US won't seek death penalty for Islamic State 'Beatles' El Shafee Elsheikh and Alexanda Kotey linked to killing hostages

ITV News Security Editor Rohit Kachroo explains the latest

The US will not seek the death penalty against two Islamic State fighters who were part of the all-British execution cell known as "The Beatles". In a letter to Home Secretary Priti Patel, seen by ITV News, America's attorney general confirmed if Britain grants their extradition request, the pair will not be executed.

William Barr's letter to Ms Patel could allow Britain to begin sharing evidence with US prosecutors for any case against El Shafee Elsheikh and Alexanda Kotey.

Elsheikh and Kotey were captured two years ago by a Kurdish-led, US-backed militia.

"I know that the United Kingdom shares our determination that there should be a full investigation and a criminal prosecution of Kotey and Elsheikh," Mr Barr wrote to the UK home secretary.In their last TV interview before both were taken into custody by the US, Alexanda Kotey and El Shafee Elsheikh dodged the opportunity to directly apologise for the death of British aid worker David Haines.

ITV News Security Editor Rohit Kachroo carried out the last interviews on camera with the remaining 'Beatles' - Kotey and Elsheikh

But Elsheikh did tell ITV News Security Editor Rohit Kachroo he would "offer my sincere apology" for his role in the logistical side of the terror group.

He added he has "no problem apologising" for moving Mr Haines from location to location during his time in captivity.

Kotey, however, remained evasive when pressed by ITV News Security Editor Rohit Kachroo: "I won't forget what I've said before."

Before adding: "I find your line of questioning irritating."

ITV News Security Editor Rohit Kachroo's analysis on the latest developments

What began with an informal email sent a few weeks ago - from the family of one of the "Beatles" alleged kidnap victims straight to the personal account of the US attorney general - ends tonight with this signification intervention.

Bill Barr wrote to Priti Patel about the two men known as "The Beatles", members of this alleged all-British execution cell, to say this contentious issue of the threat of the death penalty has been taken off the table by US authorities. 

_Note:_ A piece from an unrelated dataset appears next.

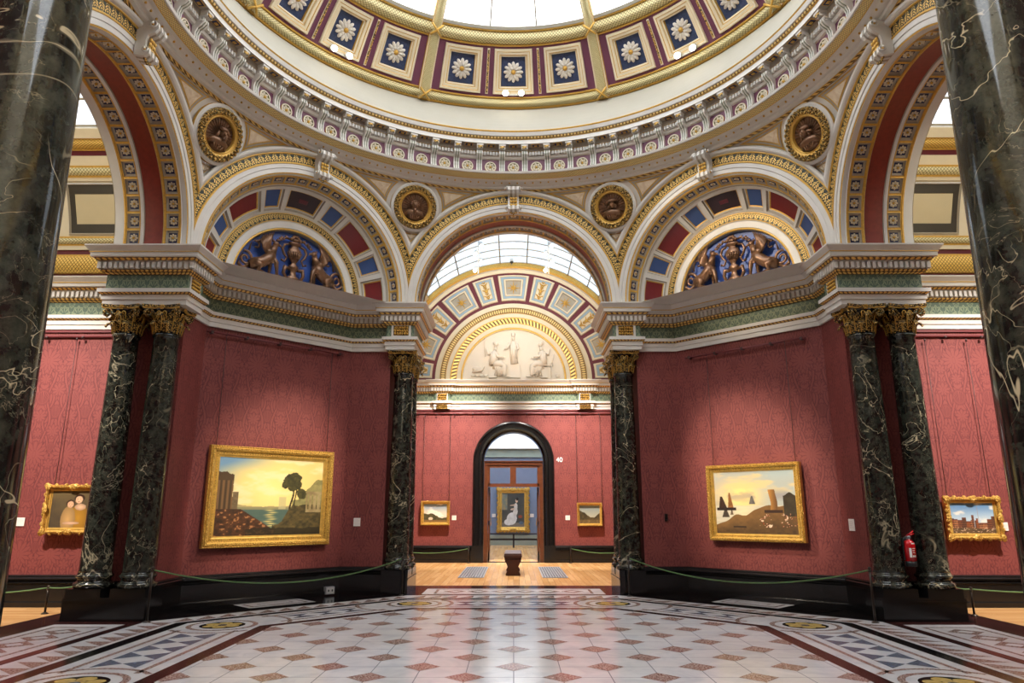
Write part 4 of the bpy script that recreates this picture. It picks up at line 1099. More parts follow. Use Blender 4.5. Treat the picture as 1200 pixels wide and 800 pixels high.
# ------------------------------------------------------------------ COLUMNS
def column_parts():
    out = {}
    mb = MB(); mb.box(-.165, .165, -.165, .165, .21, .29, 'black_stone'); out['plinth'] = mb.mesh('plinth')
    mb = MB(); mb.smooth_lathe([(.165, .29)]+[(.155+.024*cos(a), .315+.026*sin(a)) for a in [-pi/2+pi*i/8 for i in range(9)]]+[(.152, .345), (.145, .355), (.146, .372), (.152, .38)]+[(.15+.016*cos(a), .397+.017*sin(a)) for a in [-pi/2+pi*i/6 for i in range(7)]]+[(.15, .416), (.15, .424), (.142, .432)], 'dark_marble', 48); out['column_base'] = mb.mesh('column_base')
    mb = MB(); pr = [(.146, .43), (.142, .45)]
    for i in range(1, 13): t = i/12; pr.append((.142-.022*t**1.7, .45+(2.735-.45)*t))
    pr += [(.124, 2.74), (.132, 2.75), (.135, 2.762), (.132, 2.775), (.12, 2.78)]
    mb.smooth_lathe(pr, 'dark_marble', 64); out['shaft'] = mb.mesh('shaft')
    mb = MB(); mb.smooth_lathe([(.115, 2.775), (.118, 2.86), (.128, 2.95), (.15, 3.01), (.165, 3.03)], 'black_paint', 32)
    # abacus with concave sides
    q = []
    for s_ in range(4):
        a = s_*pi/2
        for i in range(8):
            t = i/7*2-1; x, y = .185*t, .145+.045*t*t
            q.append((x*cos(a)+y*sin(a), -x*sin(a)+y*cos(a)))
    mb.extr(q, lambda a, b, w: (a, b, w), 3.03, 3.045, 'goldline'); q2 = [(x*1.04, y*1.04) for x, y in q]
    mb.extr(q2, lambda a, b, w: (a, b, w), 3.045, 3.072, 'capital_gold')
    out['capital'] = mb.mesh('capital')
    def leaf(h, w, r0, curl, z0):
        mb = MB(); n, m_ = 9, 6; vs = []
        for i in range(n+1):
            t = i/n
            if t < .75: z = z0+h*t/.75*.92; r = r0+.012*t+.018*(t/.75)**3
            else:
                b = (t-.75)/.25*pi*.95; z = z0+h*.92+.03*curl*sin(b)*1.0-.02*curl*(1-cos(b)); r = r0+.03+.03*curl*(1-cos(b))
            ww = w*(.55+.75*sin(pi*min(1, t*.85+.1)))*(1-.22*abs(sin(t*12)))
            for j in range(m_+1):
                s_ = (j/m_*2-1); vs.append((s_*ww/2, -(r+.012*(1-s_*s_)-.006*abs(sin(s_*7))), z-.008*abs(s_)*(1 if t > .5 else 0)))
        mb.add(vs, [(i*(m_+1)+j, i*(m_+1)+j+1, (i+1)*(m_+1)+j+1, (i+1)*(m_+1)+j) for i in range(n) for j in range(m_)], 'capital_gold', True)
        mb.tube([(0, -(r0+.014), z0), (0, -(r0+.026), z0+h*.6), (0, -(r0+.042), z0+h*.92)], [.006, .006, .005], 'goldline', 5)
        return mb.mesh('acanthus_leaf')
    out['l1'] = leaf(.115, .088, .122, .9, 2.785); out['l2'] = leaf(.195, .09, .12, .95, 2.80)
    mb = MB()     # corner volute, pointing along -y
    for sg in (-1, 1):
        pts = [(sg*.055, -.12, 2.93), (sg*.05, -.145, 2.975), (sg*.03, -.175, 3.01)]
        for i in range(15):
            a = pi/2-i*.55; r = .04*(1-i/17); pts.append((sg*(.018-.0006*i), -.205-r*cos(a)*1.0, 2.985+r*sin(a)))
        mb.tube(pts, [.008]*3+[.013-.0005*i for i in range(15)], 'capital_gold', 6)
    out['v'] = mb.mesh('volute')
    mb = MB()
    for sg in (-1, 1):
        pts = [(sg*.045, -.125, 2.92), (sg*.04, -.145, 2.96)]+[(sg*(.026+.022*(1-i/11)*cos(i*.62)), -.158, 2.985+.022*(1-i/11)*sin(i*.62)) for i in range(10)]
        mb.tube(pts, .006, 'goldline', 5)
    mb.petals((0, -.165, 3.045), (1, 0, 0), (0, 0, 1), (0, -1, 0), .028, 6, 'goldline', 'goldline', .5)
    out['h'] = mb.mesh('helix')
    return out
CP = column_parts()
def column(x, d, k, label, group=None):
    p = W2(x, d, 0, k); e = empty('marble_column', (p[0], p[1], .21), FR(k)); tag(e, label, 'column', group)
    def ch(me, nm, par, rot=0, z=-.21):
        c = bpy.data.objects.new(nm, me); COL.objects.link(c); c.parent = par; c.location = (0, 0, z*U); c.rotation_euler = (0, 0, rot); return c
    for nm in ('plinth', 'column_base', 'shaft'): ch(CP[nm], nm, e)
    cap = ch(CP['capital'], 'capital', e); cap['label'] = 'gilded capital with curling acanthus leaves'
    for i in range(8):
        ch(CP['l1'], 'acanthus_leaf', cap, i*pi/4+pi/8, 0); ch(CP['l2'], 'acanthus_leaf', cap, i*pi/4, 0)
    for i in range(4): ch(CP['v'], 'volute', cap, i*pi/2+pi/4, 0); ch(CP['h'], 'helix', cap, i*pi/2, 0)
    return e
def pedestal(x0, x1, d0, d1, k, label):
    xc, dc = (x0+x1)/2, (d0+d1)/2; p = W2(xc, dc, 0, k); e = empty('column_pedestal', p, FR(k)); tag(e, label, 'pedestal')
    hx, hy = abs(x1-x0)/2, (d1-d0)/2
    q = lambda o: [(-hx-o, -hy-o), (hx+o, -hy-o), (hx+o, hy+o), (-hx-o, hy+o)]
    mb = MB(); mb.extr(q(.0), lambda a, b, w: (a, b, w), 0, .175, 'black_stone'); mb.build('pedestal_block', e)
    mb = MB(); mb.extr(q(.008), lambda a, b, w: (a, b, w), .175, .19, 'black_stone'); mb.extr(q(0), lambda a, b, w: (a, b, w), .19, .21, 'black_stone'); mb.build('pedestal_top', e)
for k, nm in ((0, 'central archway'), (6, 'left archway'), (2, 'right archway')):
    for sg in ((1, -1) if k == 0 else ((1,) if k == 6 else (-1,))):
        side = {(0, 1): 'right of the central archway', (0, -1): 'left of the central archway', (6, 1): 'at the left archway', (2, -1): 'at the right archway'}[(k, sg)]
        xx = (1.305, 1.635) if sg > 0 else (-1.635, -1.305)
        pedestal(xx[0], xx[1], 3.44, 4.22, k, 'low polished black stone pedestal carrying the pair of columns '+side)
        if k == 0:
            la = 'dark veined marble column with gilded capital standing front and %s' % side
            lb = 'dark veined marble column mostly hidden behind its twin %s' % side
        elif k == 6:
            la = 'dark veined marble column with gilded capital, inner one of the pair '+side; lb = 'dark veined marble column with gilded capital, outer one of the pair '+side
        else:
            la = 'dark veined marble column with gilded capital on the inner side of the red fire extinguisher'; lb = 'dark veined marble column with gilded capital between the fire extinguisher and the street painting'
        column(sg*1.47, 3.62, k, la); column(sg*1.47, 4.04, k, lb)
for sg in (1, -1):
    p = W2(sg*1.50, 3.66, 0, 4); nm = 'left' if sg > 0 else 'right'
    pedestal(*(sorted((sg*1.34, sg*1.66))), 3.48, 4.22, 4, 'black stone pedestal of the huge foreground column at the %s edge' % nm)
    column(sg*1.51, 3.68, 4, 'huge dark veined marble column filling the %s edge of the foreground' % nm)

# ------------------------------------------------------------------ ROUNDELS (bronze busts in gilt wreaths)
def roundel(k, sg, label, kind):
    s_, h = sg*1.433, 5.03; x, y, z = pend(s_, h, .03); p = W2(x, y, z, k)
    th = radians(45*k)+sg*pi/8
    e = empty('portrait_roundel', p, -th); e.rotation_euler = (radians(20), 0, -th); tag(e, label, 'roundel', None)
    def ringf(R, n=40): return [((0, 0, 0), (cos(a), 0, sin(a)), (0, -1, 0)) for a in [2*pi*i/n for i in range(n+1)]]
    mb = MB(); mb.sweep(ringf(0, 48), [(.335, -.03), (.335, .01), (.315, .02), (.30, .02), (.295, .03)], ['goldline', 'stone', 'stone', 'stone'])
    mb.sweep(ringf(0, 48), [(.295, .02), (.285, .035), (.26, .05), (.235, .05), (.21, .035)], ['rope_gold', 'leaf_band', 'leaf_band', 'goldline'], [40, 30, 30, 1])
    for i in range(30):
        a = 2*pi*i/30
        for r, da in ((.272, 0), (.238, .1)): mb.ball((r*cos(a+da), -.052, r*sin(a+da)), (.02, .014, .02), 'gold_leafy', 6, 4)
    mb.sweep(ringf(0, 48), [(.21, .035), (.2, .04), (.19, .03), (.185, .0)], 'goldline'); mb.build('wreath', e)
    mb = MB(); mb.add([(0, .0, 0)]+[(.19*cos(2*pi*i/40), .0, .19*sin(2*pi*i/40)) for i in range(40)], [(0, 1+i, 1+(i+1) % 40) for i in range(40)], 'bronze')
    for i in range(28):
        a = 2*pi*i/28; mb.tube([(.07*cos(a), -.004, .07*sin(a)), (.175*cos(a), -.006, .175*sin(a))], [.003, .007], 'bronze', 5)
    mb.build('disc', e)
    mb = MB(); cx = -.012 if kind % 2 else .01
    mb.ball((cx, -.045, .02), (.043, .045, .056), 'bronze', 14, 10)                       # head
    mb.tube([(cx, -.03, -.01), (cx*.5, -.02, -.07)], [.026, .034], 'bronze', 10)        # neck
    mb.tube([(-.125, -.01, -.135), (-.08, -.03, -.085), (0, -.035, -.07), (.08, -.03, -.085), (.125, -.01, -.135)], [.02, .045, .05, .045, .02], 'bronze', 10)
    mb.ball((0, -.02, -.13), (.105, .035, .05), 'bronze', 14, 8)
    for i in range(5): mb.tube([(-.07+.035*i, -.055, -.08-.01*abs(i-2)), (-.05+.02*i, -.06, -.165)], [.009, .006], 'bronze_lit', 6)
    mb.tube([(cx, -.088, .035), (cx, -.1, .012), (cx, -.088, .004)], [.006, .009, .005], 'bronze_lit', 6)       # nose
    for sx in (-1, 1):
        mb.ball((cx+sx*.017, -.084, .032), (.008, .006, .005), 'bronze_lit', 6, 4); mb.tube([(cx+sx*.008, -.088, .043), (cx+sx*.028, -.078, .042)], .004, 'bronze_lit', 5)
        mb.ball((cx+sx*.044, -.04, .022), (.006, .01, .014), 'bronze', 6, 4)
    mb.tube([(cx-.014, -.086, -.008), (cx, -.09, -.01), (cx+.014, -.086, -.008)], .004, 'bronze_lit', 5)
    f = mb.build('bust', e)
    mb = MB()
    if kind == 0:      # long hair and flat cap
        mb.tube([(cx-.06, -.05, .05), (cx, -.085, .065), (cx+.06, -.05, .05)], .014, 'bronze', 8); mb.ball((cx, -.04, .068), (.06, .045, .026), 'bronze', 12, 6)
        for sx in (-1, 1): mb.tube([(cx+sx*.045, -.04, .04), (cx+sx*.06, -.04, -.02), (cx+sx*.055, -.04, -.06)], [.016, .02, .01], 'bronze', 8)
        mb.tube([(cx, -.085, -.02), (cx, -.08, -.06)], [.022, .006], 'bronze', 8)
    elif kind == 1:
        mb.tube([(cx, -.08, -.02), (cx, -.085, -.06), (cx, -.07, -.1)], [.026, .024, .006], 'bronze', 8)
        for i in range(7): a = pi*i/6; mb.ball((cx+.045*cos(a), -.04, .03+.048*sin(a)), .018, 'bronze', 8, 6)
    elif kind == 2:    # broad tilted hat
        mb.tube([(cx-.085, -.05, .04), (cx-.03, -.085, .075), (cx+.04, -.075, .085), (cx+.09, -.03, .06)], [.01, .018, .018, .01], 'bronze', 8); mb.ball((cx, -.04, .08), (.055, .04, .03), 'bronze', 12, 6)
        for sx in (-1, 1): mb.ball((cx+sx*.045, -.04, .0), (.02, .02, .035), 'bronze', 8, 6)
    else:              # soft beret
        mb.ball((cx+.015, -.04, .07), (.07, .045, .032), 'bronze', 12, 6); mb.tube([(cx+.045, -.06, .03), (cx+.09, -.04, .01)], [.014, .02], 'bronze', 6)
        for sx in (-1, 1): mb.tube([(cx+sx*.045, -.045, .03), (cx+sx*.058, -.04, -.05)], [.016, .014], 'bronze', 8)
    mb.build('hair', f)
roundel(7, -1, 'bronze roundel of a bearded head in a flat cap, nearest the left archway', 0)
roundel(0, -1, 'bronze roundel of a long bearded curly head, left above the central archway', 1)
roundel(0, 1, 'bronze roundel of a head in a broad tilted hat, right above the central archway', 2)
roundel(1, 1, 'bronze roundel of a head in a soft beret, nearest the right archway', 3)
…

In part, that is what has prevented UK authorities from sharing the intelligence it has about the two men with the Americans, preventing a trial from taking place in the US. 

The letter is from one ally to another, but it reads like a warning, saying that now the threat of the death penalty has been removed, Britain should hand over the evidence and allow a trial in the United States.

"Time is of the essence. Further delay is no longer possible," Attorney General Barr writes.

He gave Britain a deadline of mid-October and said that if it was not met, the men could be tried in Iraq.

What I understand changed all this was an email sent a month ago from the family of the American aid worker, Kayla Mueller, requesting the change, in order to make a trial more likely.

Attorney General Barr then spoke to the American families to tell them he would write to the home secretary.

There’s a complication though.

The case is still being considered by the Supreme Court which can’t meet again until October.

Bethany Haines, the daughter of David Haines, the British aid worker murdered by ISIS said, "I'm glad something is finally happening.

"We've waited over two years and have been let down by the UK legal system."